Ukraine now has "one foot into a civil war," Yanukovych declared, flanked by his former prosecutor general and interior minister, the two associates most despised by the protesters whose monthslong demonstrations were ignited by Yanukovych's decision to back away from closer relations with the European Union and turn toward Russia. Yanukovych fled to Russia in February, saying he feared for his life.

Earlier Sunday, Ukrainian special forces exchanged gunfire with a pro-Russia militia outside the eastern city of Slovyansk - the first reported gunbattle in the east, where armed pro-Russian men have seized a number of key government buildings to press their demands for referendums on autonomy and possible annexation by Russia, following the pattern set by the vote in Crimea last month. A Ukrainian security officer was killed and at least two others wounded.

Calling such attacks a "Russian aggression," Interior Minister Arsen Avakov said in a Facebook post Sunday that special forces of up to 12,000 people will be drawn from volunteers who will be tasked with resisting attacks from pro-Russian forces in their local areas.

Russia's Foreign Ministry was quick to dismiss Turchynov's decree as "criminal" and accused Ukrainian officials of using radical neo-Nazi forces.

In an emergency session of the U.N. Security Council late Sunday, Russian Ambassador Vitaly Churkin denied claims that Moscow was behind the violence.

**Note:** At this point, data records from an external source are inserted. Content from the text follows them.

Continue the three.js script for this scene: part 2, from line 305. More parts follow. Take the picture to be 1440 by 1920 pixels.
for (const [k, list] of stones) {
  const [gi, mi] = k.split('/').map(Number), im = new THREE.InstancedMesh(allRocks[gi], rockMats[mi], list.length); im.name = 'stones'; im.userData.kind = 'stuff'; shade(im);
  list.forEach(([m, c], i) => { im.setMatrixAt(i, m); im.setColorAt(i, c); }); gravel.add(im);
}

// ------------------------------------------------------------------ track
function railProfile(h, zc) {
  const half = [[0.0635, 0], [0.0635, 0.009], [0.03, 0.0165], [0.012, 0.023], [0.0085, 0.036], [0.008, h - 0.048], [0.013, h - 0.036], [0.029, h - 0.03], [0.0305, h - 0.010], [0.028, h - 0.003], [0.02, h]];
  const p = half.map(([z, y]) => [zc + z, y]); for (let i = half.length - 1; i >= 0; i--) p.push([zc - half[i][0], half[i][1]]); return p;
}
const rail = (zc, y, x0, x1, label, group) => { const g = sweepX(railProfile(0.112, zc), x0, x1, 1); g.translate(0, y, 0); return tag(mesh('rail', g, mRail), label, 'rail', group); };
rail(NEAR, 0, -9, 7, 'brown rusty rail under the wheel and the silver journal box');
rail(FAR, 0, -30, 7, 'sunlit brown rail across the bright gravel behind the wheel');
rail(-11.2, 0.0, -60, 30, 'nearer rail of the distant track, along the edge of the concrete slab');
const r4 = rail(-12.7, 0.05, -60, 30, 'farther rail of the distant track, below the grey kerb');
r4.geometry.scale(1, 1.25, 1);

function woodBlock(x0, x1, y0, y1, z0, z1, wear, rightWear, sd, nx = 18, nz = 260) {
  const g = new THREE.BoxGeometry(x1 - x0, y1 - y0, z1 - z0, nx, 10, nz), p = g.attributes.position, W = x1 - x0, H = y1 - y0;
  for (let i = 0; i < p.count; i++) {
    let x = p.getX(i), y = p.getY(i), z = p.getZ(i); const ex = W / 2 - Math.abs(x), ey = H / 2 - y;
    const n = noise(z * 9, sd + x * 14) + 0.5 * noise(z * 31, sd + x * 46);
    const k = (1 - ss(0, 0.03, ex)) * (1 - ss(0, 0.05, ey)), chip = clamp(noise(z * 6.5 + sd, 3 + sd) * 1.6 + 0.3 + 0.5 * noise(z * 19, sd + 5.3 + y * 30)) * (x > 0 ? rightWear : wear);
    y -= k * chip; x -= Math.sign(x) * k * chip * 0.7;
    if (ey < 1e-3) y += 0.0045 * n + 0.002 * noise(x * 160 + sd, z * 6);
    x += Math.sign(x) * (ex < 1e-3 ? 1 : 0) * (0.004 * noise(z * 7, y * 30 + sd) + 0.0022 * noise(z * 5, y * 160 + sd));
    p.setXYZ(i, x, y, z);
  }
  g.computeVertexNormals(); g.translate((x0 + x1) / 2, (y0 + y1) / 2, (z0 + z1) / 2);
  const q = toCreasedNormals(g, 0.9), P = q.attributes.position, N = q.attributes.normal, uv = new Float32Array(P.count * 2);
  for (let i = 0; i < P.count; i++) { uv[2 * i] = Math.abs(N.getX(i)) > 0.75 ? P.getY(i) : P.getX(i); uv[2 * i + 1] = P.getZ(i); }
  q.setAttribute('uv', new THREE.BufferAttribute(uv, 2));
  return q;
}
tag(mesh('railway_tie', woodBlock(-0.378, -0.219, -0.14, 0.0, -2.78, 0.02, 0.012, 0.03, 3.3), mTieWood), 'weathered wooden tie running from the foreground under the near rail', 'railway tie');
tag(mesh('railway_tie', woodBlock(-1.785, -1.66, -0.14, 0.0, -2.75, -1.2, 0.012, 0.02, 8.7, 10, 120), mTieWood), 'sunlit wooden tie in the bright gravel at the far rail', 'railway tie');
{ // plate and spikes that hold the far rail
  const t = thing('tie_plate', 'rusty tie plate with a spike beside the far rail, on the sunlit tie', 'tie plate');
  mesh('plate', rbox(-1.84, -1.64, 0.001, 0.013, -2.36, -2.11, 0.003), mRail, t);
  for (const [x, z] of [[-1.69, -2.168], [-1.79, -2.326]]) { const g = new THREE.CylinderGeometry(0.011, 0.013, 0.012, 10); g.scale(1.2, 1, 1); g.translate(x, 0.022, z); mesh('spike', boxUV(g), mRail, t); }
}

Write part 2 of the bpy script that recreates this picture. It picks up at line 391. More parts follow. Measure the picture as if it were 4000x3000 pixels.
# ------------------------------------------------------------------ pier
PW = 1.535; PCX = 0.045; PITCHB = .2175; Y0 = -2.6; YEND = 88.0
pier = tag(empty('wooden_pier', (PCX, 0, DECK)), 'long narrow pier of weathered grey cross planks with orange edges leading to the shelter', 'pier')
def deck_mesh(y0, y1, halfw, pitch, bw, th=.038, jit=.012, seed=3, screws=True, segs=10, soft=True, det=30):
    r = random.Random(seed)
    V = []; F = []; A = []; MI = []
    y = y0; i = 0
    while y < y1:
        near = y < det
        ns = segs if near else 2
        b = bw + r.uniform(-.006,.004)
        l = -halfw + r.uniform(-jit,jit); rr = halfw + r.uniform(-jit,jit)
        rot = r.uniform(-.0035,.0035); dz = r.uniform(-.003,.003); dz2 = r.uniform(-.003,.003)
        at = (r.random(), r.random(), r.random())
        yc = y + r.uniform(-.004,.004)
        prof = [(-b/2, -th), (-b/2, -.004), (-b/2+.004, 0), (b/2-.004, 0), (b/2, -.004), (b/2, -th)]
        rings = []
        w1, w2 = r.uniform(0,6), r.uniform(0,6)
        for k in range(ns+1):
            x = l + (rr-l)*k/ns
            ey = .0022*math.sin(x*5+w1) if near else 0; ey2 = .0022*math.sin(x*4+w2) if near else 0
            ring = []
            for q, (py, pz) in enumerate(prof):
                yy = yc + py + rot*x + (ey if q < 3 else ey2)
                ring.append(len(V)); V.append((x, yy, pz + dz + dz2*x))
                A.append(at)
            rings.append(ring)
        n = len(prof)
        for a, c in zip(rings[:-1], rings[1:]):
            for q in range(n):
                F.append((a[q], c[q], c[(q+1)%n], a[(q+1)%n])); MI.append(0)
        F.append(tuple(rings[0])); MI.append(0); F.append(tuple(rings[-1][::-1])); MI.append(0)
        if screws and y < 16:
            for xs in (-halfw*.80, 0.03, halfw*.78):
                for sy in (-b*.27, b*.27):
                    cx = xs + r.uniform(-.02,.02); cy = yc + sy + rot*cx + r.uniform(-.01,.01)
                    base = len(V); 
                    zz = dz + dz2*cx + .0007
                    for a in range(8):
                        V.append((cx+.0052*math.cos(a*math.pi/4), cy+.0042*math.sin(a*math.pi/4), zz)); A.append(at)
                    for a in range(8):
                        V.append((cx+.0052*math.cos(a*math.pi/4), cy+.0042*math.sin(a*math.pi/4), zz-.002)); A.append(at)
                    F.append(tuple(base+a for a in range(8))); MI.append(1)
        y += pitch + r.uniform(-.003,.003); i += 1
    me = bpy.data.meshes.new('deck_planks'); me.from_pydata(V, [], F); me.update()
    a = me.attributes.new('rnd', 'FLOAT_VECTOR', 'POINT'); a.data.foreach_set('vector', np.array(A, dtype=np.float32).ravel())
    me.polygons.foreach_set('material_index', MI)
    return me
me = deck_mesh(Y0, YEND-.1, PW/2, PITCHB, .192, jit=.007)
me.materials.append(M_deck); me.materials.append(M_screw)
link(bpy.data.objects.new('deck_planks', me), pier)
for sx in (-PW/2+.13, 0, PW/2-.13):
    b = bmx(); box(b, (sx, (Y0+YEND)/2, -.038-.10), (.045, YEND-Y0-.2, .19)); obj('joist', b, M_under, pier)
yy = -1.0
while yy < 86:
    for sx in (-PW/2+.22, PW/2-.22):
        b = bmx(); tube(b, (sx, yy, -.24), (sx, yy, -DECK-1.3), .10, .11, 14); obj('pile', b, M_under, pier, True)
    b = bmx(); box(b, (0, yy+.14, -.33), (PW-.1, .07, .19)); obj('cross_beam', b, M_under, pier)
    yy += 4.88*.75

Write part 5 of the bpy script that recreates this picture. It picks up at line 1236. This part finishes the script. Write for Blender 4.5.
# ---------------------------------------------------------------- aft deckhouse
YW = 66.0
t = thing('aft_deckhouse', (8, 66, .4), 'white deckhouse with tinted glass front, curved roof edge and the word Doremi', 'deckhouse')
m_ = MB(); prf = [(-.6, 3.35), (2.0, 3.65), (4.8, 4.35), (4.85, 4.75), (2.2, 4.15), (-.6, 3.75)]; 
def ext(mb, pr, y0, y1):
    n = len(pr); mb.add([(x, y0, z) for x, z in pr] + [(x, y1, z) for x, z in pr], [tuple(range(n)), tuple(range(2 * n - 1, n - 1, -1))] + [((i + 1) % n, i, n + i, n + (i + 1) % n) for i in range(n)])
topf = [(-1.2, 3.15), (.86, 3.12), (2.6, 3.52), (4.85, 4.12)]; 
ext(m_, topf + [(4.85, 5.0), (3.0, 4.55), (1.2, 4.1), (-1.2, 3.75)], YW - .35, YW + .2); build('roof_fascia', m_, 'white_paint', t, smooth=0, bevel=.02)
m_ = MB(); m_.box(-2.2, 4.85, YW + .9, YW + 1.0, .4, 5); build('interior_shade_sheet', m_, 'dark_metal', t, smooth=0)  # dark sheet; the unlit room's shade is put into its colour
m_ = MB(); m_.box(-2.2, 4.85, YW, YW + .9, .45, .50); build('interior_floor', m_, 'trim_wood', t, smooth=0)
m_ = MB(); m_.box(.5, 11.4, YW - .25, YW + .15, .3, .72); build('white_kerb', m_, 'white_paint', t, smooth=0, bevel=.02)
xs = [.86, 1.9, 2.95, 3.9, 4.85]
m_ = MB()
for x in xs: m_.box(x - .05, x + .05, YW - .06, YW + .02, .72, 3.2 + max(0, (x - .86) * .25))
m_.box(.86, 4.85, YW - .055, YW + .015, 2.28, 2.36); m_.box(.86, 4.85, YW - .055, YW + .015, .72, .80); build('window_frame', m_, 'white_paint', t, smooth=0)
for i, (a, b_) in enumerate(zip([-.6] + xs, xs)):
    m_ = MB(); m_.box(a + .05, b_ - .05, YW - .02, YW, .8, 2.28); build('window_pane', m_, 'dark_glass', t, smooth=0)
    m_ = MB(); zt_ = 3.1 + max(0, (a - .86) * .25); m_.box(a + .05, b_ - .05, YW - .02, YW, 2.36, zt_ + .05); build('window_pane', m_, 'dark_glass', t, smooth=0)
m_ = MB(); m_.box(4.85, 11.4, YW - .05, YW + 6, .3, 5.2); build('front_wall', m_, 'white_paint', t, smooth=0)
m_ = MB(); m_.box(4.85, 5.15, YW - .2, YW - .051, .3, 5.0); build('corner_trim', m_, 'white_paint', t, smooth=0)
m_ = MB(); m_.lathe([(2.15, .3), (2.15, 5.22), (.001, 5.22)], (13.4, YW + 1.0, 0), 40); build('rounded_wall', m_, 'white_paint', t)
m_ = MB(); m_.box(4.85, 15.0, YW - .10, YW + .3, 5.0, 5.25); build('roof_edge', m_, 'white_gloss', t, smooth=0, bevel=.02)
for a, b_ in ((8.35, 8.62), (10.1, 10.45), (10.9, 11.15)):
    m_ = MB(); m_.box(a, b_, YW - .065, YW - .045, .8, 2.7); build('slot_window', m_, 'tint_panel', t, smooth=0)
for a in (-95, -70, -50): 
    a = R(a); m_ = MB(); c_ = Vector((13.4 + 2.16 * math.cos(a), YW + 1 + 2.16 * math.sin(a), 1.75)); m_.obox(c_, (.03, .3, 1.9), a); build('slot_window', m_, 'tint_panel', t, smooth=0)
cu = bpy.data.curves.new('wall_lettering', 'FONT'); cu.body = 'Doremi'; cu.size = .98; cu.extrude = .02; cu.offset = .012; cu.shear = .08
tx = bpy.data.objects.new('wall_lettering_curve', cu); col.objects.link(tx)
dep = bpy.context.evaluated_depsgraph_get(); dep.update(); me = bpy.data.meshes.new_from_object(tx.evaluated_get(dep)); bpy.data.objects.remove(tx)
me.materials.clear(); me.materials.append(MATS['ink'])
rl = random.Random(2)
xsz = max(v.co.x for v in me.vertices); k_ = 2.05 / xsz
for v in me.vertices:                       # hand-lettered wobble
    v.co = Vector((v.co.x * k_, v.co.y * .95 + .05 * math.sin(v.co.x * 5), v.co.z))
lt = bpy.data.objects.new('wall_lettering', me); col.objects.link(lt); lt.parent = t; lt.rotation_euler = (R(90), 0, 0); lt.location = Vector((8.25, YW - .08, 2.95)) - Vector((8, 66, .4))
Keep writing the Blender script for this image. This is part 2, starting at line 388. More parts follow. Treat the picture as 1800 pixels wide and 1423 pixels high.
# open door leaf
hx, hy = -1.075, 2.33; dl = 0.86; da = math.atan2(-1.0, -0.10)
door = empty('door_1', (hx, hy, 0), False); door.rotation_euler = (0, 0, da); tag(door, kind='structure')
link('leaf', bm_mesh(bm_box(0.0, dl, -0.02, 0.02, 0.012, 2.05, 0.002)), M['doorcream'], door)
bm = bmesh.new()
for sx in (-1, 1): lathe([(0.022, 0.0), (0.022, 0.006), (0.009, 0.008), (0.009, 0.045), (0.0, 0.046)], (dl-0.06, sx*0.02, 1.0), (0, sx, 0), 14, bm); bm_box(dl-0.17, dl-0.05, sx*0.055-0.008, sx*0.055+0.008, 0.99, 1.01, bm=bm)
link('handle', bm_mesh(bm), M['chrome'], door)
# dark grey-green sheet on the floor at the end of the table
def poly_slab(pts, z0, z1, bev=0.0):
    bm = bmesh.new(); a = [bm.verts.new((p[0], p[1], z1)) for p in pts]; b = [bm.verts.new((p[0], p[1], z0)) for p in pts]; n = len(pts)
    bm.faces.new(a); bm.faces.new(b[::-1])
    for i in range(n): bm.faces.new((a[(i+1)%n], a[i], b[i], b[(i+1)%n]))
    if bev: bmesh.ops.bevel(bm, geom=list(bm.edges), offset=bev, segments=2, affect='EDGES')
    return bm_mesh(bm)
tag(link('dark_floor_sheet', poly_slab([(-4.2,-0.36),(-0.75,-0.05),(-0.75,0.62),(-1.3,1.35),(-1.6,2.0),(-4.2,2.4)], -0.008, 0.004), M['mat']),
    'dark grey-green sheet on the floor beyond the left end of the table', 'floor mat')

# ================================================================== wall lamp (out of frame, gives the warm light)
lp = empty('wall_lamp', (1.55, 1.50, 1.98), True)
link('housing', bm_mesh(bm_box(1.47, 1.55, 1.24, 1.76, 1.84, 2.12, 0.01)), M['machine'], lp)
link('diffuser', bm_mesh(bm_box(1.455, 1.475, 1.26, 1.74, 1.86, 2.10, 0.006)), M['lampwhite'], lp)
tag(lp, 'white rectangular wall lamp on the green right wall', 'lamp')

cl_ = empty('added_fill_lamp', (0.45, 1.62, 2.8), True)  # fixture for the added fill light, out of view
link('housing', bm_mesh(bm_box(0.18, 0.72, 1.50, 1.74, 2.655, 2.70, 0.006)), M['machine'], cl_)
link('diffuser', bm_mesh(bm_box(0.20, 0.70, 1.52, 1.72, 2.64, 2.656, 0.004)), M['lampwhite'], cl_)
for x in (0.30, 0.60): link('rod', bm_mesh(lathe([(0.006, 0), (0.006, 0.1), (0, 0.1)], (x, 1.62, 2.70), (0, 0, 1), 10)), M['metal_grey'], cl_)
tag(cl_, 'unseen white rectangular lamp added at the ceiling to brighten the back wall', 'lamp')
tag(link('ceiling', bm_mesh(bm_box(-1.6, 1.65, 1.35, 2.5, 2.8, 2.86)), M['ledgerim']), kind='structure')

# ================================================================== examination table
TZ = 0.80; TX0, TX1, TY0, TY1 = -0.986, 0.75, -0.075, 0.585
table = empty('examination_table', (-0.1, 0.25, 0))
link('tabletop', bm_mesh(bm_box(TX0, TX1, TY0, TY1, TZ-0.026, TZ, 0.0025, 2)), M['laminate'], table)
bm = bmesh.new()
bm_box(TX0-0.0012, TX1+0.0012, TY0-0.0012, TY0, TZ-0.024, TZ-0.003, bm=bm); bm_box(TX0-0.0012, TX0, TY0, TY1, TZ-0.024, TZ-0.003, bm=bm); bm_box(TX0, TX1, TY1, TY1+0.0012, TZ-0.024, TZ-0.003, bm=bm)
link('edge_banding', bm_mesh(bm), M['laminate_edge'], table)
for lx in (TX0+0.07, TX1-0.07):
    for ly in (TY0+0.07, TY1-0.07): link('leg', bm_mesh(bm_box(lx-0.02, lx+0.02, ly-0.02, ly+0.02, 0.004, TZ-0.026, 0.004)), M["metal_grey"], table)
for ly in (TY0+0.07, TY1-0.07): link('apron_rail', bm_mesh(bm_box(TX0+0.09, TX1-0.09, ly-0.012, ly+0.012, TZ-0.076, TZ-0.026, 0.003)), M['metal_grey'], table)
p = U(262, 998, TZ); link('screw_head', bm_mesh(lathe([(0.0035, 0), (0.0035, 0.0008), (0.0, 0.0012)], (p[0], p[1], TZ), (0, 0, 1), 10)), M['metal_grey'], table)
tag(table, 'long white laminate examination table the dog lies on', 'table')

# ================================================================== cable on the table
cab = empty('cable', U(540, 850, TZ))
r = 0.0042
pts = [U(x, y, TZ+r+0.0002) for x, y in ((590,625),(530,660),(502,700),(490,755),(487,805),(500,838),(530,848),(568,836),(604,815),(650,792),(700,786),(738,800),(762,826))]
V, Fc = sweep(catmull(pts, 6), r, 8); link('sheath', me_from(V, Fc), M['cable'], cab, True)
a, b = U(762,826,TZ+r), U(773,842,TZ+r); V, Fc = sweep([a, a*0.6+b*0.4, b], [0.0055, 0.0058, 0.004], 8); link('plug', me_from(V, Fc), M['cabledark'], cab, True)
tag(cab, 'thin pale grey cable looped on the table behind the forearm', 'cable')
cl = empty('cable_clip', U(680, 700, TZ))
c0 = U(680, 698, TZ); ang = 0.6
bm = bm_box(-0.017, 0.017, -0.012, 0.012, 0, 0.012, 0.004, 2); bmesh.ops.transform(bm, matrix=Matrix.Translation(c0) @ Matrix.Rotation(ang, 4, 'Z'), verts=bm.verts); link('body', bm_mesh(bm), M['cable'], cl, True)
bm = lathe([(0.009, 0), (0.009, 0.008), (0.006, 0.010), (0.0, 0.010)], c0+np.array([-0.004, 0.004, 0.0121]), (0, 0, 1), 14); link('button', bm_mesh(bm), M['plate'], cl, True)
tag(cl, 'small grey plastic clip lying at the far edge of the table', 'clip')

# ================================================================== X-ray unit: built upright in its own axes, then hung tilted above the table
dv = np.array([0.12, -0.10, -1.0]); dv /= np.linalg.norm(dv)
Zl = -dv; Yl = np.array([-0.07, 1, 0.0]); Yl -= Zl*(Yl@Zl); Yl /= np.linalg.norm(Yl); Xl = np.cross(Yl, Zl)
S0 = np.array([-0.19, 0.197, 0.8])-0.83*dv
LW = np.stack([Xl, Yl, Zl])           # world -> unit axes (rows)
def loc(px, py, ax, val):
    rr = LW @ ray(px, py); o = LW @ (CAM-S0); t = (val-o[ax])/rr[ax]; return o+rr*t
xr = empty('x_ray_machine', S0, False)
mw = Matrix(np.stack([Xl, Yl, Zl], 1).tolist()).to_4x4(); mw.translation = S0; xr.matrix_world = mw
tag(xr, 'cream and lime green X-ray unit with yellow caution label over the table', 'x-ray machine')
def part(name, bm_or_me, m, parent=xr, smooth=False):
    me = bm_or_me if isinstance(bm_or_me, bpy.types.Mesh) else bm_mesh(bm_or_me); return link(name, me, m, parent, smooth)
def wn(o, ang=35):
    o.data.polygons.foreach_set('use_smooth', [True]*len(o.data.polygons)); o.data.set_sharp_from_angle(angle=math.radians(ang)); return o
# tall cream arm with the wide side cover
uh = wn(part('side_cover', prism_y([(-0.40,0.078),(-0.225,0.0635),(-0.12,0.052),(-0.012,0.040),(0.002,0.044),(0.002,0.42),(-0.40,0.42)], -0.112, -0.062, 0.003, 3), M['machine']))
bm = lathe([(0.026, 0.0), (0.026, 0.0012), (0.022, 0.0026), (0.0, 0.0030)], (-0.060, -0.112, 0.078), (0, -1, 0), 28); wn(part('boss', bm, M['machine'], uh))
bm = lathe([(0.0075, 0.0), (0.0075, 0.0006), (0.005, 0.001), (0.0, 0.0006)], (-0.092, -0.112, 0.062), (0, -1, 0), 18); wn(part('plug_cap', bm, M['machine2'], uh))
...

"It is the West that will determine the opportunity to avoid civil war in Ukraine. Some people, including in this chamber, do not want to see the real reasons for what is happening in Ukraine and are constantly seeing the hand of Moscow in what is going on," Churkin said.

In response, U.S. Ambassador Samantha Power said, "These are not protests, these are professional military operations."

Unrest has spread to several municipalities in eastern Ukraine, including the major industrial city of Donetsk, which has a large Russian-speaking population and was the support base for Yanukovych. Ethnic Russians in Ukraine's east widely fear that the new pro-Western Ukrainian government will suppress them.

Several town halls and other government buildings were occupied by crowds of supporters of the referendum drive to give eastern regions wide powers of autonomy.

A police station and the local security services headquarters in Slovyansk, some 90 miles (150 kilometers) west of the Russian border, were the latest to fall to storming Saturday by well-armed and effectively coordinated militia. Both were still in the hands of gunmen Sunday, despite a government drive to retake them.

The police station was surrounded by a reinforced line of barricades, but there was a less noticeable presence of the automatic rifle-toting pro-Russian gunmen of the day before. Hundreds of residents beyond the barricades sang songs and shouted in support of the men seizing the building.